The bulk of the book, however, consists of more than 150 items of correspondence divided into four groups, each occupying a separate chapter: with staff in the Department of British and Medieval Antiquities at the British Museum (Chapter 8); with staff in a different section of the British Museum, the Department of Greek and Roman Antiquities (Chapter 9); with Professor Francis Haverfield and Sir George Macdonald (Chapter 10); and with a wider circle of scholarly connections both within the UK and throughout continental Europe (Chapter 11). This part of the book concludes with a shorter chapter of ‘Miscellanea’ designed to be a representative of Curle’s antiquarian activity before he became ‘the Excavator of Newstead’, and in the last years of his life. A particularly pleasing feature is the inclusion, alongside the relevant portions of text, of re-drawings of the sketches with which Curle frequently illustrated his letters, showing his engagement with his material and his keenness to tap into his contacts’ expertise.

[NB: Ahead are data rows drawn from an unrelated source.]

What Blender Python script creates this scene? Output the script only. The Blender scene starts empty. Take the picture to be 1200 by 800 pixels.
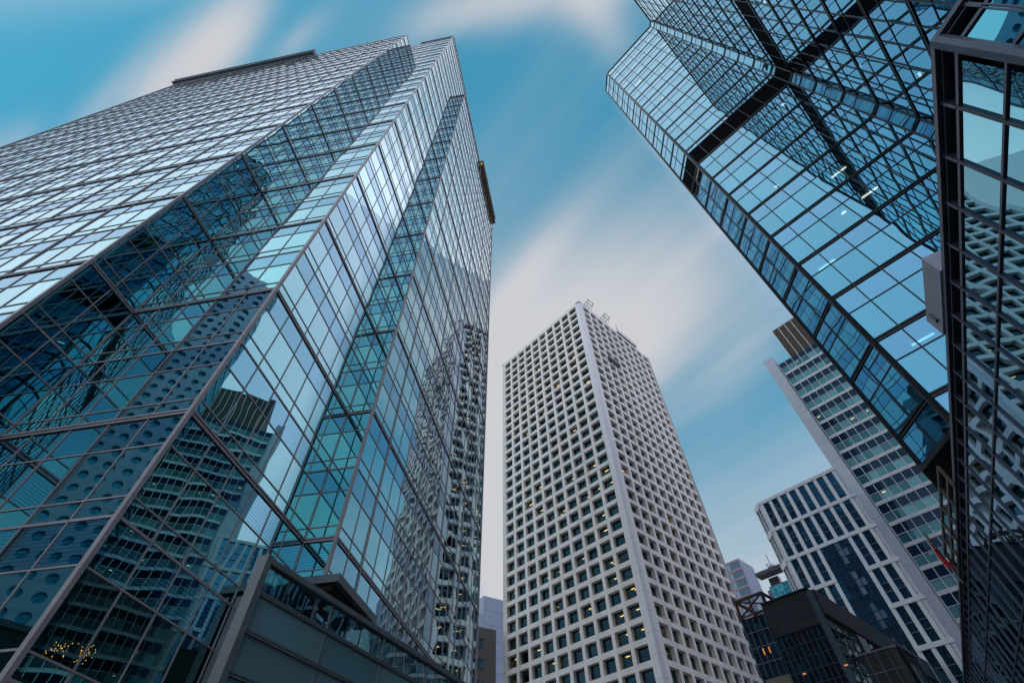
import bpy, math, random
import numpy as np
from mathutils import Vector
random.seed(7)
S = bpy.context.scene
D2R = math.radians

# ------------------------------------------------------------------ camera
PX, PY, FPX = 600.0, 400.0, 553.0
u_ = np.array([588 - PX, -38 - PY, FPX]); u_ /= np.linalg.norm(u_)
F_ = np.array([0, 0, 1.]) - u_[2] * u_; F_ /= np.linalg.norm(F_)
R_ = np.cross(u_, F_)
if R_[0] < 0: R_ = -R_
EYE = 1.7
def ray(x, y):
    d = np.array([x - PX, y - PY, FPX]); return d @ R_, d @ F_, d @ u_
def az(x, y):
    a = ray(x, y); return math.degrees(math.atan2(a[0], a[1]))
def te(x, y):
    a = ray(x, y); return a[2] / math.hypot(a[0], a[1])
def proj(p):
    c = p[0] * R_ + p[1] * F_ + (p[2] - EYE) * u_
    return (PX + FPX * c[0] / c[2], PY + FPX * c[1] / c[2]) if c[2] > .05 else None
cam = bpy.data.objects.new('camera', bpy.data.cameras.new('camera'))
S.collection.objects.link(cam); S.camera = cam
from mathutils import Matrix
m = Matrix(((R_[0], -R_[1], -R_[2], 0), (F_[0], -F_[1], -F_[2], 0), (u_[0], -u_[1], -u_[2], EYE), (0, 0, 0, 1)))
cam.matrix_world = m
cam.data.sensor_width = 36; cam.data.lens = 36 * FPX / 1200
cam.data.clip_start = .1; cam.data.clip_end = 6000

# ------------------------------------------------------------------ world
SUN_AZ, SUN_EL = 238, 42
W = bpy.data.worlds.new('World'); S.world = W; W.use_nodes = True
nt = W.node_tree; nt.nodes.clear()
def N(tree, t, **k):
    n = tree.nodes.new(t)
    for a, b in k.items():
        if a == 'ins':
            for i, v in b.items(): n.inputs[i].default_value = v
        else: setattr(n, a, b)
    return n
def mth(tree, op, a, b=None, c=None, clamp=False):
    n = N(tree, 'ShaderNodeMath', operation=op, use_clamp=clamp)
    for i, v in enumerate((a, b, c)):
        if v is None: continue
        if isinstance(v, (int, float)): n.inputs[i].default_value = v
        else: tree.links.new(v, n.inputs[i])
    return n.outputs[0]
def vmt(tree, op, a, b=None, scale=None):
    n = N(tree, 'ShaderNodeVectorMath', operation=op)
    for i, v in enumerate((a, b)):
        if v is None: continue
        if isinstance(v, (tuple, list)): n.inputs[i].default_value = v
        else: tree.links.new(v, n.inputs[i])
    if scale is not None:
        if isinstance(scale, (int, float)): n.inputs['Scale'].default_value = scale
        else: tree.links.new(scale, n.inputs['Scale'])
    return n.outputs['Value'] if op in ('DOT_PRODUCT', 'LENGTH', 'DISTANCE') else n.outputs[0]
def mixc(tree, f, a, b, blend='MIX'):
    n = N(tree, 'ShaderNodeMix', data_type='RGBA', blend_type=blend)
    for i, v in ((0, f), (6, a), (7, b)):
        if isinstance(v, (int, float)): n.inputs[i].default_value = v
        elif isinstance(v, (tuple, list)): n.inputs[i].default_value = (*v[:3], 1)
        else: tree.links.new(v, n.inputs[i])
    return n.outputs[2]
def smooth(tree, v, a, b):
    n = N(tree, 'ShaderNodeMapRange', interpolation_type='SMOOTHSTEP')
    tree.links.new(v, n.inputs[0]); n.inputs[1].default_value = a; n.inputs[2].default_value = b
    return n.outputs[0]
tc = N(nt, 'ShaderNodeTexCoord')
sky = N(nt, 'ShaderNodeTexSky', sky_type='NISHITA', sun_disc=False)
sky.sun_elevation = D2R(SUN_EL); sky.sun_rotation = D2R(SUN_AZ)
sky.air_density = 1.0; sky.dust_density = .6; sky.ozone_density = 2.2
dirv = tc.outputs['Generated']
sep = N(nt, 'ShaderNodeSeparateXYZ'); nt.links.new(dirv, sep.inputs[0])
X, Y, Z = sep.outputs
zc = mth(nt, 'MAXIMUM', Z, .02)
zd = mth(nt, 'ADD', zc, .12)
cx = mth(nt, 'DIVIDE', X, zd); cy = mth(nt, 'DIVIDE', Y, zd)
def plane(x, y):          # picture pixel -> cloud-sheet coordinates
    a = np.array(ray(x, y)); a /= np.linalg.norm(a); return a[0] / (a[2] + .12), a[1] / (a[2] + .12)
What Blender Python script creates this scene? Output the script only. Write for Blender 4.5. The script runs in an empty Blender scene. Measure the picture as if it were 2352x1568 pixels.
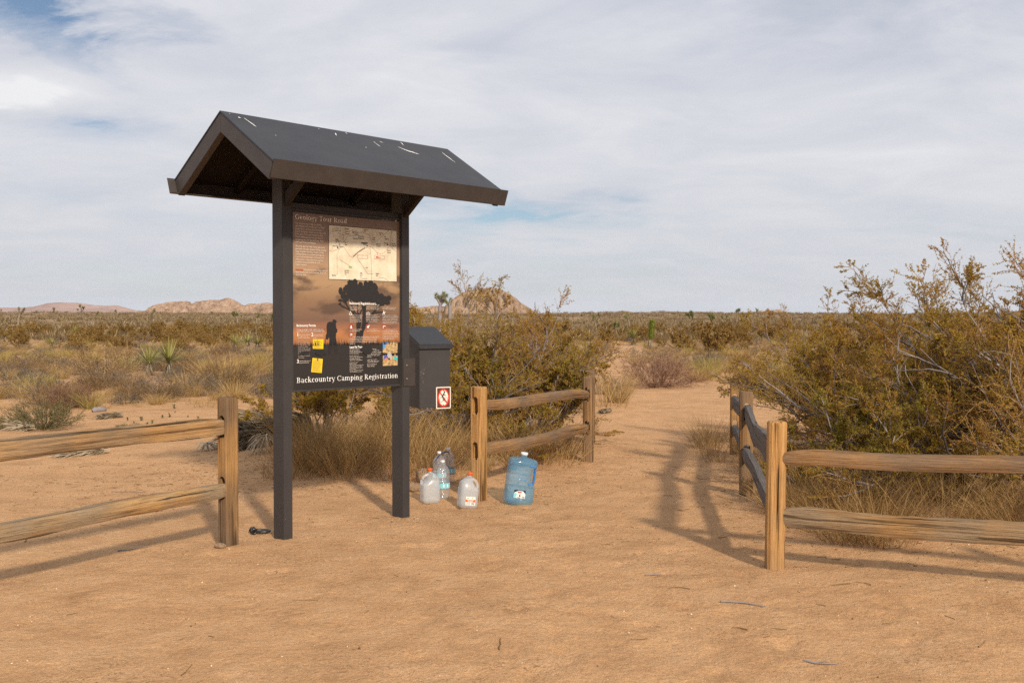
import bpy, bmesh, math, random
import numpy as np
from mathutils import Vector, Matrix, Euler
random.seed(7)
rng = np.random.default_rng(11)
sc = bpy.context.scene
COL = sc.collection

# ------------------------------------------------------------------ camera
F = 2287.0                      # focal length in units of a 2352 wide picture (35 mm lens)
PITCH = math.radians(1.102)
CAMZ = 1.5
cd = bpy.data.cameras.new('camera'); cam = bpy.data.objects.new('camera', cd); COL.objects.link(cam)
cd.sensor_width = 36.0; cd.lens = 36.0 * F / 2352.0; cd.clip_start = 0.05; cd.clip_end = 30000
cam.location = (0, 0, CAMZ); cam.rotation_euler = (math.radians(90) - PITCH, 0, 0)
sc.camera = cam

HAZE = .00006
# ------------------------------------------------------------------ light
SUN_AZ = math.radians(157.5); SUN_EL = math.radians(29.0)
sdir = Vector((math.sin(SUN_AZ) * math.cos(SUN_EL), math.cos(SUN_AZ) * math.cos(SUN_EL), math.sin(SUN_EL)))
ld = bpy.data.lights.new('sun', 'SUN'); sun = bpy.data.objects.new('sun', ld); COL.objects.link(sun)
ld.energy = 4.3; ld.angle = math.radians(3.2); ld.color = (1.0, 0.87, 0.70)
sun.rotation_euler = sdir.to_track_quat('Z', 'Y').to_euler(); sun.location = (4, -6, 9)

w = bpy.data.worlds.new('World'); sc.world = w; w.use_nodes = True
t = w.node_tree; t.nodes.clear()
def wn(ty, **k):
    n = t.nodes.new(ty)
    for a, b in k.items(): setattr(n, a, b)
    return n
def wmath(op, a, b=None):
    n = wn('ShaderNodeMath', operation=op)
    for i, v in enumerate((a, b)):
        if v is None: continue
        if isinstance(v, (int, float)): n.inputs[i].default_value = v
        else: t.links.new(v, n.inputs[i])
    return n.outputs[0]
def wramp(f, stops):
    n = wn('ShaderNodeValToRGB'); t.links.new(f, n.inputs[0]); cr = n.color_ramp
    while len(cr.elements) < len(stops): cr.elements.new(0.5)
    for e, (p, c) in zip(cr.elements, stops):
        e.position = p; e.color = tuple(c) + (1,) if len(c) == 3 else c
    return n.outputs[0]
out = wn('ShaderNodeOutputWorld')
sky = wn('ShaderNodeTexSky', sky_type='NISHITA', sun_disc=False, sun_elevation=SUN_EL, sun_rotation=SUN_AZ, altitude=1200.0, air_density=1.0, dust_density=1.5, ozone_density=1.2)
b1 = wn('ShaderNodeBackground'); b1.inputs[1].default_value = 0.085; t.links.new(sky.outputs[0], b1.inputs[0])
tc = wn('ShaderNodeTexCoord'); sp = wn('ShaderNodeSeparateXYZ'); t.links.new(tc.outputs['Generated'], sp.inputs[0])
X, Y, Z = sp.outputs
zz = wmath('ADD', wmath('MAXIMUM', Z, 0.0), 0.16)
cx = wn('ShaderNodeCombineXYZ'); t.links.new(wmath('DIVIDE', X, zz), cx.inputs[0]); t.links.new(wmath('DIVIDE', Y, zz), cx.inputs[1])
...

The correspondence with Haverfield, and with Read and Smith at the British Museum, has been published by the Trimontium Trust before (Gordon 2005; 2008), but is republished here with more detailed critical apparatus, and the benefit of the introductory essays. A collection of letters between the British Museum and Curle’s younger brother, the archaeologist Alexander (A.O.) Curle is also included as an Appendix.

Perhaps inevitably, given the co-operative nature of the project, there is a certain amount of duplication or repetition in the introductory chapters. It is also possible that the substance of Chapter 6 (‘James Curle: A Man of Melrose’) could have been incorporated with Chapter 2, or positioned earlier, at least. The photographs in Chapter 6 are wonderful, nevertheless, and are tempting the reviewer to speed to Melrose on a reverse-pilgrimage from Durham at the first opportunity! The letters are beautifully edited and presented, and the book as a whole is well-organized and easy to use.

Martha Lovell Stewart

Department of Archaeology

University of Durham


Curle, James. 1911. A Roman Frontier Post and Its People: The Fort of Newstead in the Parish of Melrose. Glasgow: James MacLehose and Sons.

Gordon, Donald (ed.). 2005. ‘My Dear Haverfield’: the Curle Correspondence (1905–1909) (and Letters from and to Sir George Macdonald) with Professor Haverfield, as contained in the Haverfield Archive in the Sackler Library, Oxford. Melrose: Trimontium Trust.

Gordon, Donald (ed.). 2008. Letters to Hercules: the Curle/British Museum Correspondence (1891–1931). Melrose: Trimontium Trust.

Roberts, Julia and Kathleen Sheppard. 2020. Introduction. Clusters of Knowledge. In: Julia Roberts, Kathleen Sheppard, Ulf R. Hansson and Jonathan R. Trigg (eds). Communities and Knowledge Production in Archaeology: 1–13. Manchester: Manchester University Press.